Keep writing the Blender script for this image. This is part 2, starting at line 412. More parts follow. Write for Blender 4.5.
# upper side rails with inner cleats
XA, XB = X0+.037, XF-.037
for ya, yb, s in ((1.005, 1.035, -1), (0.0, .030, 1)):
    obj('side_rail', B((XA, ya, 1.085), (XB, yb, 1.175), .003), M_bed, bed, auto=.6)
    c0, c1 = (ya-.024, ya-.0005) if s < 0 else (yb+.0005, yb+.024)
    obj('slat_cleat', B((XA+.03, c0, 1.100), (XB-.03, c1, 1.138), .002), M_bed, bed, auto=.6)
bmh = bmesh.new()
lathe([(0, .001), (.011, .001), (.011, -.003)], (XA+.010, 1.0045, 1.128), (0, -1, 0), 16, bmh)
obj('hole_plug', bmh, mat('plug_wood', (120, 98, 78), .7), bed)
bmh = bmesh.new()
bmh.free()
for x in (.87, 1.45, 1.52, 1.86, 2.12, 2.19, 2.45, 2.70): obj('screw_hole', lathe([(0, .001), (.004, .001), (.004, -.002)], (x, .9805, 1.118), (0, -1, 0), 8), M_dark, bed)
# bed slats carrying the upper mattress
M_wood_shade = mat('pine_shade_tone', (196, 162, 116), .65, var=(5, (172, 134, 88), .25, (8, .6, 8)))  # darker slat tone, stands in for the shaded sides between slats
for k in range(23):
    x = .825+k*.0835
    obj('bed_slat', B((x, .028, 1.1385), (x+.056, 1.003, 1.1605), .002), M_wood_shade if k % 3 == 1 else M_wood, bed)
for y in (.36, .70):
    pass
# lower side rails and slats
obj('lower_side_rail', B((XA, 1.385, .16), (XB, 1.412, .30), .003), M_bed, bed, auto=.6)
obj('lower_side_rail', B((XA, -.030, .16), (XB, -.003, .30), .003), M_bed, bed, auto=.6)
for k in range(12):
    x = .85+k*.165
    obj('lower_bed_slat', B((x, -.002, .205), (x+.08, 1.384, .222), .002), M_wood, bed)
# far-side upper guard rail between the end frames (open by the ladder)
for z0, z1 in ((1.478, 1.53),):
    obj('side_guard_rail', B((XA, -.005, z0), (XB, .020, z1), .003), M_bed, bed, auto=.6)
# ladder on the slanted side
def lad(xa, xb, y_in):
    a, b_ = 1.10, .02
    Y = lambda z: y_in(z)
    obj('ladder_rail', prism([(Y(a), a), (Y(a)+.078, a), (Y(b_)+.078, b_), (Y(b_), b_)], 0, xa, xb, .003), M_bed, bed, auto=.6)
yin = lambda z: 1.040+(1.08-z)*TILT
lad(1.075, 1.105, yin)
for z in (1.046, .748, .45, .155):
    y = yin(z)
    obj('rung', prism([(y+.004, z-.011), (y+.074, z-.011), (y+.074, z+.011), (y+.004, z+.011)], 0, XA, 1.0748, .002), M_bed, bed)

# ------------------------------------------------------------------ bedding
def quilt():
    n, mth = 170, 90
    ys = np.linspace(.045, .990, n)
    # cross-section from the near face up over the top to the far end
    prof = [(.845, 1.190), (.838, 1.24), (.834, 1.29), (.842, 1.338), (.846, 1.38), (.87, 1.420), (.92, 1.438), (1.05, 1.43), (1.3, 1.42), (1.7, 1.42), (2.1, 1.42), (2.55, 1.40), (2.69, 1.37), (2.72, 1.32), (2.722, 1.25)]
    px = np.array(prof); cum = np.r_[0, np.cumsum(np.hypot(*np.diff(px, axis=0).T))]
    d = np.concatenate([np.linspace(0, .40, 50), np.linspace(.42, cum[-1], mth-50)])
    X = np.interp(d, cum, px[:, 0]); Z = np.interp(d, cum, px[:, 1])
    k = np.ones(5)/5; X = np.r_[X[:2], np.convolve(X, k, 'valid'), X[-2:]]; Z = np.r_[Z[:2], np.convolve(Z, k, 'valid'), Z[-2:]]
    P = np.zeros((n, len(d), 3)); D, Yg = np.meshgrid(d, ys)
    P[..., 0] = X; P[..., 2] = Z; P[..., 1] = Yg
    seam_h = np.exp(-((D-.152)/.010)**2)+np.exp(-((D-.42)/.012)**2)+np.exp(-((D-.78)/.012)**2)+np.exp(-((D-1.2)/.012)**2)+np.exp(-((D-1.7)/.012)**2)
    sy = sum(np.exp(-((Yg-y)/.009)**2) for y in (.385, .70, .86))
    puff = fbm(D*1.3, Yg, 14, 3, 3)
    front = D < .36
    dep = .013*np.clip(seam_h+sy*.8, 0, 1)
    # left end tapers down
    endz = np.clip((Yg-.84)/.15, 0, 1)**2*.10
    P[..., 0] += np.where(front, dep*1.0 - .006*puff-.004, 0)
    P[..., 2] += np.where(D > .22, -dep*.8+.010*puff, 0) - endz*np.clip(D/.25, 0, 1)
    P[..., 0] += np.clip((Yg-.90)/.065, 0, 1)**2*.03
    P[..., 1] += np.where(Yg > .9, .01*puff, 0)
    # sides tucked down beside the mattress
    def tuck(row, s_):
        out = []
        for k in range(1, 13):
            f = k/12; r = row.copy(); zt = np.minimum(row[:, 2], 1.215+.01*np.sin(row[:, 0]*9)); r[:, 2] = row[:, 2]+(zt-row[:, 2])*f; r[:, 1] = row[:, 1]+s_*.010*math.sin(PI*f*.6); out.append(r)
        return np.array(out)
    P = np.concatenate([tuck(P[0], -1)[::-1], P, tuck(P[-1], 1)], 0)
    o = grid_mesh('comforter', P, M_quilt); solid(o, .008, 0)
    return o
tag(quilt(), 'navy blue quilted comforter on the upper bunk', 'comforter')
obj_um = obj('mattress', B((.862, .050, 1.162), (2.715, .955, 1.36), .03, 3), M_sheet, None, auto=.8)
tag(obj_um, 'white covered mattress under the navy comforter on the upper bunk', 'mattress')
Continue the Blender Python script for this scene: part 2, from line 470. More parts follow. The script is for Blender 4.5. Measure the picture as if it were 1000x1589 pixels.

────

> _Exercise brief_: Write out the whole listing again, exactly as it stands.

> _Output_:
Keep writing the Blender script for this image. This is part 2, starting at line 412. More parts follow. Write for Blender 4.5.
# upper side rails with inner cleats
XA, XB = X0+.037, XF-.037
for ya, yb, s in ((1.005, 1.035, -1), (0.0, .030, 1)):
    obj('side_rail', B((XA, ya, 1.085), (XB, yb, 1.175), .003), M_bed, bed, auto=.6)
    c0, c1 = (ya-.024, ya-.0005) if s < 0 else (yb+.0005, yb+.024)
    obj('slat_cleat', B((XA+.03, c0, 1.100), (XB-.03, c1, 1.138), .002), M_bed, bed, auto=.6)
bmh = bmesh.new()
lathe([(0, .001), (.011, .001), (.011, -.003)], (XA+.010, 1.0045, 1.128), (0, -1, 0), 16, bmh)
obj('hole_plug', bmh, mat('plug_wood', (120, 98, 78), .7), bed)
bmh = bmesh.new()
bmh.free()
for x in (.87, 1.45, 1.52, 1.86, 2.12, 2.19, 2.45, 2.70): obj('screw_hole', lathe([(0, .001), (.004, .001), (.004, -.002)], (x, .9805, 1.118), (0, -1, 0), 8), M_dark, bed)
# bed slats carrying the upper mattress
M_wood_shade = mat('pine_shade_tone', (196, 162, 116), .65, var=(5, (172, 134, 88), .25, (8, .6, 8)))  # darker slat tone, stands in for the shaded sides between slats
for k in range(23):
    x = .825+k*.0835
    obj('bed_slat', B((x, .028, 1.1385), (x+.056, 1.003, 1.1605), .002), M_wood_shade if k % 3 == 1 else M_wood, bed)
for y in (.36, .70):
    pass
# lower side rails and slats
obj('lower_side_rail', B((XA, 1.385, .16), (XB, 1.412, .30), .003), M_bed, bed, auto=.6)
obj('lower_side_rail', B((XA, -.030, .16), (XB, -.003, .30), .003), M_bed, bed, auto=.6)
for k in range(12):
    x = .85+k*.165
    obj('lower_bed_slat', B((x, -.002, .205), (x+.08, 1.384, .222), .002), M_wood, bed)
# far-side upper guard rail between the end frames (open by the ladder)
for z0, z1 in ((1.478, 1.53),):
    obj('side_guard_rail', B((XA, -.005, z0), (XB, .020, z1), .003), M_bed, bed, auto=.6)
# ladder on the slanted side
def lad(xa, xb, y_in):
    a, b_ = 1.10, .02
    Y = lambda z: y_in(z)
    obj('ladder_rail', prism([(Y(a), a), (Y(a)+.078, a), (Y(b_)+.078, b_), (Y(b_), b_)], 0, xa, xb, .003), M_bed, bed, auto=.6)
yin = lambda z: 1.040+(1.08-z)*TILT
lad(1.075, 1.105, yin)
for z in (1.046, .748, .45, .155):
    y = yin(z)
    obj('rung', prism([(y+.004, z-.011), (y+.074, z-.011), (y+.074, z+.011), (y+.004, z+.011)], 0, XA, 1.0748, .002), M_bed, bed)

# ------------------------------------------------------------------ bedding
def quilt():
    n, mth = 170, 90
    ys = np.linspace(.045, .990, n)
    # cross-section from the near face up over the top to the far end
    prof = [(.845, 1.190), (.838, 1.24), (.834, 1.29), (.842, 1.338), (.846, 1.38), (.87, 1.420), (.92, 1.438), (1.05, 1.43), (1.3, 1.42), (1.7, 1.42), (2.1, 1.42), (2.55, 1.40), (2.69, 1.37), (2.72, 1.32), (2.722, 1.25)]
    px = np.array(prof); cum = np.r_[0, np.cumsum(np.hypot(*np.diff(px, axis=0).T))]
    d = np.concatenate([np.linspace(0, .40, 50), np.linspace(.42, cum[-1], mth-50)])
    X = np.interp(d, cum, px[:, 0]); Z = np.interp(d, cum, px[:, 1])
    k = np.ones(5)/5; X = np.r_[X[:2], np.convolve(X, k, 'valid'), X[-2:]]; Z = np.r_[Z[:2], np.convolve(Z, k, 'valid'), Z[-2:]]
    P = np.zeros((n, len(d), 3)); D, Yg = np.meshgrid(d, ys)
    P[..., 0] = X; P[..., 2] = Z; P[..., 1] = Yg
    seam_h = np.exp(-((D-.152)/.010)**2)+np.exp(-((D-.42)/.012)**2)+np.exp(-((D-.78)/.012)**2)+np.exp(-((D-1.2)/.012)**2)+np.exp(-((D-1.7)/.012)**2)
    sy = sum(np.exp(-((Yg-y)/.009)**2) for y in (.385, .70, .86))
    puff = fbm(D*1.3, Yg, 14, 3, 3)
    front = D < .36
    dep = .013*np.clip(seam_h+sy*.8, 0, 1)
    # left end tapers down
    endz = np.clip((Yg-.84)/.15, 0, 1)**2*.10
    P[..., 0] += np.where(front, dep*1.0 - .006*puff-.004, 0)
    P[..., 2] += np.where(D > .22, -dep*.8+.010*puff, 0) - endz*np.clip(D/.25, 0, 1)
    P[..., 0] += np.clip((Yg-.90)/.065, 0, 1)**2*.03
    P[..., 1] += np.where(Yg > .9, .01*puff, 0)
    # sides tucked down beside the mattress
    def tuck(row, s_):
        out = []
        for k in range(1, 13):
            f = k/12; r = row.copy(); zt = np.minimum(row[:, 2], 1.215+.01*np.sin(row[:, 0]*9)); r[:, 2] = row[:, 2]+(zt-row[:, 2])*f; r[:, 1] = row[:, 1]+s_*.010*math.sin(PI*f*.6); out.append(r)
        return np.array(out)
    P = np.concatenate([tuck(P[0], -1)[::-1], P, tuck(P[-1], 1)], 0)
    o = grid_mesh('comforter', P, M_quilt); solid(o, .008, 0)
    return o
tag(quilt(), 'navy blue quilted comforter on the upper bunk', 'comforter')
obj_um = obj('mattress', B((.862, .050, 1.162), (2.715, .955, 1.36), .03, 3), M_sheet, None, auto=.8)
tag(obj_um, 'white covered mattress under the navy comforter on the upper bunk', 'mattress')
Continue the Blender Python script for this scene: part 2, from line 470. More parts follow. The script is for Blender 4.5. Measure the picture as if it were 1000x1589 pixels.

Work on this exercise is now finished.